B. Desert Ecosystems Flashcards
What is soil?
Soil is a natural body of animal, mineral and organic constituents differentiated into horizons of variable depth.
Which 2 influences affect soil?
- Vegetation from above
- Bedrock from below
What are the 5 layers of soil?
Organic layer
Top soil
Subsoil layers
Substratum
Bedrock
What is the organic layer?
This is the top layer of soil (1/5) made mostly of dead plant matter
What is the top soil?
This is the second layer of soil (2/5).
Like the organic layer, it also contains lots of organic matter, and is usually darkly coloured.
What is the subsoil layer?
This is the third layer of soil (3/5).
This layer contains little organic matter.
Sometimes the transition between top soil and subsoil is very sharp and defined, and sometimes they fade into one another.
What is the substratum?
This is the fourth layer of soil (4/5).
This layer usually has lots of large rocks mixed in with soil deep underground
What is the bedrock?
The final soil horizon (5/5) lying underneath the soil.
In some places, this layer can be quite near the surface, in others it can be very deep.
How do nutrients move up and down through the soil?
Nutrients move up through the soil via capillary action
Nutrients move down through the soil via leaching
Which factors affect the formation of soil?

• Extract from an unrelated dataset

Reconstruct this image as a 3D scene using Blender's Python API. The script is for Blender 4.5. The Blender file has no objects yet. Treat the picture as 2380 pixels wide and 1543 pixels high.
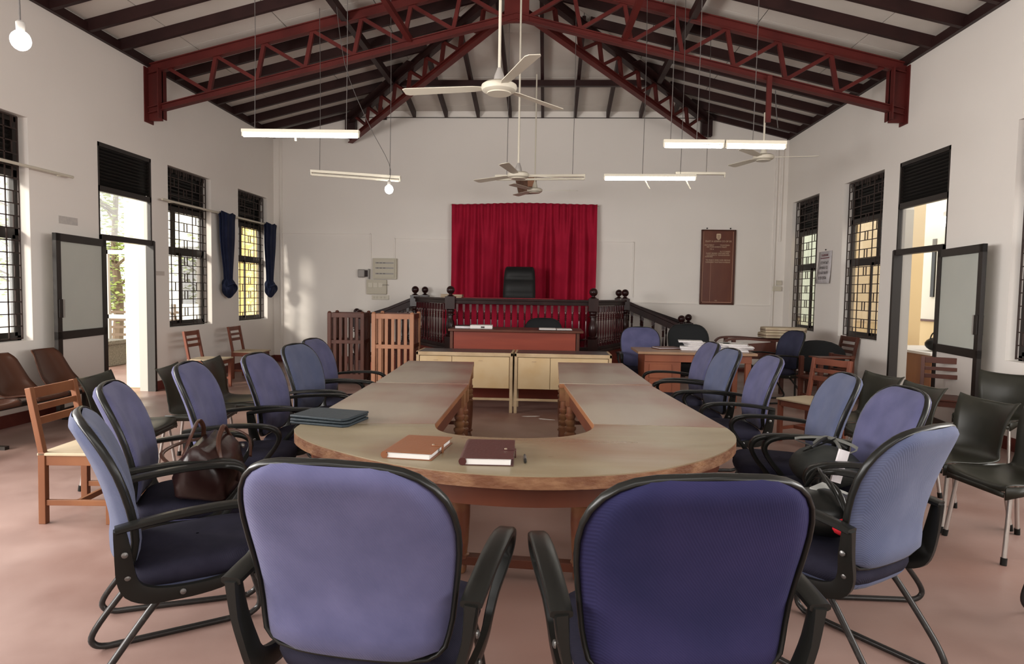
import bpy, bmesh, math, random
from mathutils import Vector, Matrix
random.seed(7)
PI = math.pi
S = bpy.context.scene
COL = S.collection

# ------------------------------------------------------------------ camera
cam = bpy.data.objects.new('camera', bpy.data.cameras.new('camera'))
COL.objects.link(cam)
cam.data.sensor_width = 36.0
cam.data.lens = 1551.1 / 2380 * 36.0
cam.data.clip_start = 0.05
cam.location = (0, 0, 1.45)
cam.matrix_world = (Matrix.Translation((0, 0, 1.45)) @ Matrix.Rotation(0.0527, 4, 'Z')
                    @ Matrix.Rotation(PI / 2 - 0.059, 4, 'X') @ Matrix.Rotation(0.0161, 4, 'Z'))
S.camera = cam

# ------------------------------------------------------------------ world, sun, exposure
w = bpy.data.worlds.new('sky'); S.world = w; w.use_nodes = True
nt = w.node_tree; nt.nodes.clear()
o_ = nt.nodes.new('ShaderNodeOutputWorld'); bg = nt.nodes.new('ShaderNodeBackground')
bg.inputs[0].default_value = (1.0, 0.98, 0.94, 1); bg.inputs[1].default_value = 1.9
nt.links.new(bg.outputs[0], o_.inputs[0])

def sun(name, d, e, ang, col):
    l = bpy.data.lights.new(name, 'SUN'); l.energy = e; l.angle = ang; l.color = col
    o = bpy.data.objects.new(name, l); COL.objects.link(o)
    o.rotation_euler = Vector(d).to_track_quat('-Z', 'Y').to_euler(); return o
sun('sun', (0.50, 0.80, -0.34), 4.0, 0.16, (1.0, 0.92, 0.80))

def area(name, loc, d, sx, sy, e, col):
    l = bpy.data.lights.new(name, 'AREA'); l.shape = 'RECTANGLE'; l.size = sx; l.size_y = sy; l.energy = e; l.color = col
    o = bpy.data.objects.new(name, l); COL.objects.link(o); o.location = loc
    o.rotation_euler = Vector(d).to_track_quat('-Z', 'Z').to_euler(); return o
# daylight of the windows and doors that lie beside and behind the camera
for i, yy in enumerate((-2.2, 0.6, 3.4)):
    area('window_daylight', (-5.3, yy, 2.0), (1, 0.12, -0.05), 1.3, 2.3, 175, (1.0, 0.97, 0.945))
    area('window_daylight', (4.35, yy, 2.0), (-1, 0.12, -0.05), 1.3, 2.3, 80, (1.0, 0.97, 0.94))
# soft fill light added overhead, behind the camera, to brighten the hall
area('overhead_fill', (-0.5, -0.8, 4.3), (0, 0.15, -1), 6.0, 2.0, 165, (1.0, 0.97, 0.93))
S.view_settings.view_transform = 'Standard'
S.view_settings.look = 'None'
S.view_settings.gamma = 1.0
S.view_settings.use_curve_mapping = False
S.view_settings.exposure = 0.42
try:
    S.cycles.use_denoising = True
    S.cycles.max_bounces = 8
    S.cycles.diffuse_bounces = 5
    S.cycles.sample_clamp_indirect = 4.0
    S.cycles.caustics_reflective = False
    S.cycles.caustics_refractive = False
except Exception:
    pass

# ------------------------------------------------------------------ materials
MATS = {}
def mat(name, c1, rough=0.6, c2=None, scale=4.0, stretch=(1, 1, 1), metal=0.0, bump=0.0, bscale=None, coat=0.0,
        lo=0.35, hi=0.7, detail=4.0, emit=None, es=1.0, spec=None, trans=0.0, alpha=1.0, weave=0.0, c3=None, s3=0.7, rough2=None, sheen=0.0):
    if name in MATS: return MATS[name]
    m = bpy.data.materials.new(name); m.use_nodes = True
    t = m.node_tree; b = t.nodes['Principled BSDF']
    def setc(v): return (v[0], v[1], v[2], 1)
    b.inputs['Base Color'].default_value = setc(c1); b.inputs['Roughness'].default_value = rough
    b.inputs['Metallic'].default_value = metal
    b.inputs['Specular IOR Level'].default_value = 0.28 if spec is None else spec
    if coat: b.inputs['Coat Weight'].default_value = coat; b.inputs['Coat Roughness'].default_value = 0.15
    if trans: b.inputs['Transmission Weight'].default_value = trans
    if sheen: b.inputs['Sheen Weight'].default_value = sheen
    b.inputs['Alpha'].default_value = alpha
    if emit:
        b.inputs['Emission Color'].default_value = setc(emit); b.inputs['Emission Strength'].default_value = es
    if c2 or bump or weave:
        tc = t.nodes.new('ShaderNodeTexCoord'); mp = t.nodes.new('ShaderNodeMapping')
        mp.inputs['Scale'].default_value = stretch
        t.links.new(tc.outputs['Object'], mp.inputs[0])
        n = t.nodes.new('ShaderNodeTexNoise'); n.inputs['Scale'].default_value = scale; n.inputs['Detail'].default_value = detail
        t.links.new(mp.outputs[0], n.inputs['Vector'])
    if c2:
        r = t.nodes.new('ShaderNodeValToRGB')
        r.color_ramp.elements[0].position = lo; r.color_ramp.elements[1].position = hi
        r.color_ramp.elements[0].color = setc(c1); r.color_ramp.elements[1].color = setc(c2)
        t.links.new(n.outputs['Fac'], r.inputs[0]); src = r.outputs[0]
        if c3:
            n3 = t.nodes.new('ShaderNodeTexNoise'); n3.inputs['Scale'].default_value = s3; n3.inputs['Detail'].default_value = 3
            t.links.new(tc.outputs['Object'], n3.inputs['Vector'])
            r3 = t.nodes.new('ShaderNodeValToRGB'); r3.color_ramp.elements[0].position = 0.45; r3.color_ramp.elements[1].position = 0.62
            t.links.new(n3.outputs['Fac'], r3.inputs[0])
            mx = t.nodes.new('ShaderNodeMixRGB'); mx.inputs[2].default_value = setc(c3)
            t.links.new(r3.outputs[0], mx.inputs[0]); t.links.new(src, mx.inputs[1]); src = mx.outputs[0]
        t.links.new(src, b.inputs['Base Color'])
    if rough2 is not None:
        mr = t.nodes.new('ShaderNodeMapRange'); mr.inputs['To Min'].default_value = rough; mr.inputs['To Max'].default_value = rough2
        mr.inputs['From Min'].default_value = 0.35; mr.inputs['From Max'].default_value = 0.65
        t.links.new(n.outputs['Fac'], mr.inputs['Value']); t.links.new(mr.outputs[0], b.inputs['Roughness'])
    if bump or weave:
        bp = t.nodes.new('ShaderNodeBump'); bp.inputs['Distance'].default_value = 0.01
        if weave:
            wv = t.nodes.new('ShaderNodeTexWave'); wv.inputs['Scale'].default_value = 85; wv.inputs['Distortion'].default_value = 0.6
            wv.wave_type = 'BANDS'; wv.bands_direction = 'DIAGONAL'
            t.links.new(tc.outputs['Object'], wv.inputs['Vector'])
            bp.inputs['Strength'].default_value = weave; t.links.new(wv.outputs['Fac'], bp.inputs['Height'])
        else:
            n2 = t.nodes.new('ShaderNodeTexNoise'); n2.inputs['Scale'].default_value = bscale or scale * 3; n2.inputs['Detail'].default_value = 5
            t.links.new(mp.outputs[0], n2.inputs['Vector'])
            bp.inputs['Strength'].default_value = bump; t.links.new(n2.outputs['Fac'], bp.inputs['Height'])
        t.links.new(bp.outputs[0], b.inputs['Normal'])
    MATS[name] = m; return m

wallm = mat('wall_paint', (0.83, 0.79, 0.74), 0.75, (0.86, 0.82, 0.77), 0.8, bump=0.08, bscale=6)
ceilm = mat('ceiling_board', (0.68, 0.64, 0.585), 0.8, (0.62, 0.575, 0.52), 1.6)
gapm = mat('roof_underside', (0.10, 0.09, 0.08), 0.9)
brown = mat('brown_steel', (0.021, 0.008, 0.008), 0.5, (0.034, 0.013, 0.012), 3, spec=0.25)
redsteel = mat('red_oxide_steel', (0.115, 0.017, 0.014), 0.5, (0.075, 0.010, 0.009), 2.5, spec=0.3)
floorm = mat('red_cement_floor', (0.215, 0.130, 0.108), 0.36, (0.300, 0.200, 0.170), 1.9, bump=0.14, bscale=9, c3=(0.205, 0.112, 0.088), s3=0.6, rough2=0.55, detail=9, spec=0.45)
skirt = mat('oxide_skirting', (0.12, 0.028, 0.022), 0.5, (0.17, 0.045, 0.035), 5)
blackalu = mat('dark_aluminium', (0.016, 0.012, 0.010), 0.4, spec=0.4)
greyalu = mat('grey_aluminium', (0.38, 0.36, 0.33), 0.4, metal=0.2)
louv = mat('black_louvre', (0.013, 0.012, 0.011), 0.4)
grillm = mat('painted_grille', (0.045, 0.030, 0.026), 0.5)
glassm = mat('clear_glass', (0.95, 0.97, 0.95), 0.02, trans=1.0, alpha=0.25, spec=0.5)
frost = mat('frosted_glass', (0.52, 0.54, 0.49), 0.25, (0.47, 0.49, 0.45), 1.0)
whitepanel = mat('white_laminate', (0.64, 0.60, 0.56), 0.4)
fabric = mat('blue_fabric', (0.056, 0.057, 0.122), 0.88, (0.084, 0.083, 0.165), 7, spec=0.2, weave=0.16, sheen=0.1)
fabric2 = mat('slate_blue_fabric', (0.058, 0.070, 0.128), 0.88, (0.082, 0.094, 0.158), 6, spec=0.2, weave=0.16, sheen=0.1)
fabric3 = mat('dark_violet_fabric', (0.014, 0.014, 0.046), 0.9, (0.023, 0.020, 0.062), 4, spec=0.12, weave=0.14)
seatfab = mat('dark_seat_fabric', (0.012, 0.011, 0.021), 0.9, (0.020, 0.019, 0.033), 8, weave=0.14, spec=0.15)
navyfab = mat('navy_chair_fabric', (0.028, 0.029, 0.055), 0.9, (0.036, 0.038, 0.068), 8, spec=0.2)
blackfab = mat('black_fabric', (0.012, 0.013, 0.014), 0.85, spec=0.2)
blackpl = mat('black_plastic', (0.009, 0.009, 0.008), 0.30, spec=0.22)
greenpl = mat('dark_olive_plastic', (0.020, 0.020, 0.014), 0.38, (0.026, 0.025, 0.018), 12, spec=0.35)
brownpl = mat('brown_plastic', (0.075, 0.032, 0.020), 0.25)
blacktube = mat('black_enamel_tube', (0.020, 0.018, 0.017), 0.25, (0.05, 0.045, 0.04), 30, lo=0.6, hi=0.8)
chrome = mat('aluminium_tube', (0.55, 0.53, 0.50), 0.3, metal=0.9)
screw = mat('screw_metal', (0.16, 0.155, 0.15), 0.35, metal=0.8)
brass = mat('pale_brass', (0.60, 0.50, 0.38), 0.3, metal=0.9)
teak = mat('orange_teak', (0.235, 0.098, 0.043), 0.45, (0.150, 0.055, 0.026), 3, (1, 1, 0.16), bump=0.1)
teak2 = mat('light_teak', (0.38, 0.185, 0.105), 0.45, (0.27, 0.115, 0.06), 3, (1, 1, 0.16), bump=0.1)
darkteak = mat('dark_chair_wood', (0.105, 0.033, 0.020), 0.42, (0.060, 0.019, 0.013), 3, (1, 1, 0.16))
rawtop = mat('pale_seat_board', (0.47, 0.39, 0.27), 0.55, (0.38, 0.30, 0.20), 4, (0.3, 1, 1))
tabtop = mat('worn_table_laminate', (0.165, 0.125, 0.070), 0.24, (0.24, 0.198, 0.130), 2.6, (0.22, 1.6, 1), bump=0.06, c3=(0.16, 0.080, 0.043), s3=0.9, rough2=0.45, detail=8, spec=0.5)
tabtop2 = mat('grey_table_laminate', (0.215, 0.172, 0.130), 0.30, (0.285, 0.24, 0.185), 2.2, (1.4, 0.25, 1), bump=0.05, c3=(0.17, 0.075, 0.052), s3=0.8, rough2=0.45, detail=8, spec=0.5)
tabedge = mat('worn_table_edge', (0.125, 0.052, 0.026), 0.5, (0.235, 0.125, 0.065), 9, (1, 1, 2), lo=0.42, hi=0.68, bump=0.4, bscale=30)
tabwood = mat('table_frame_wood', (0.098, 0.029, 0.015), 0.4, (0.062, 0.018, 0.010), 3, (1, 1, 0.2), bump=0.1)
legwood = mat('turned_leg_wood', (0.165, 0.058, 0.030), 0.35, (0.085, 0.026, 0.016), 4, (1, 1, 0.3), c3=(0.22, 0.11, 0.05), s3=5)
mahog = mat('dark_mahogany', (0.016, 0.005, 0.005), 0.25, (0.034, 0.011, 0.010), 5, (1, 1, 0.2), spec=0.25)
mahog2 = mat('red_baluster_wood', (0.070, 0.012, 0.014), 0.22, (0.04, 0.007, 0.009), 5, spec=0.45)
railwood = mat('rail_mahogany', (0.014, 0.005, 0.005), 0.4, (0.028, 0.010, 0.009), 5, (1, 1, 0.2), spec=0.15)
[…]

- Parent material (rock type) - permeability, mineral content, texture and nutrients
- Climate - weathering, precipitation, temperature
- Organisms (biota) - organic matter, nutrient cycle / recycling, mixing and aeration
- Relief - altitude, aspect and slope angle
- Human influences - farming etc.
- Time - It can take up to 400 years to produce 10cm of soil, 3,000-12,000 years to produce sufficient depths for agriculture
What are the properties of desert soils?
- Dry
- Very thin (few layers)
- Sandy
- Lots of mineral matter (not much organic matter)
- Can be colourful as lack of rain reduces leaching (capillary action dominates)
- Can be tough if deflation has occured (desert pavement)
What is an entisol?
An entisol is newly created soil e.g. a sand dune - too dry and mobile for any development of soil horizons (layers)
Prevalent in hot arid areas
What is an aridisol?
An aridisol is a desert soil that is light in colour, lacks moisutre, has low levels of organic matter and a high pH (alkaline).
Prevalent in semi-arid areas
What does the organic layer (1/5) look like in a desert?
Thin / no organic soil horizon due to lack of vegetation
What does the top soil (2/5) look like in a desert?
Mainly weathered sand with little to no organic matter, organisms or water
What does the subsoil layer (3/5) look like in a desert?
Coloured soil due to buildup of soluble minerals (Gypsum, calcium carbonate, magnesium and silica).
This buildup is due to the lack of leaching and high evaporation
What does the substratum (4/5) look like in a desert?
Dominated by weathered parent rock (bedrock)
High pH (alkaline)
Why does salinisation occur?
Salinisation occurs when the water in soils evaporates in high temperatures, drawing salts from the soil to the surface via capillary action.
The water evaporated can be natural or due to the irrigation of land - when water is brought to land that is naturally dry, this can cause salinisation on desert margins.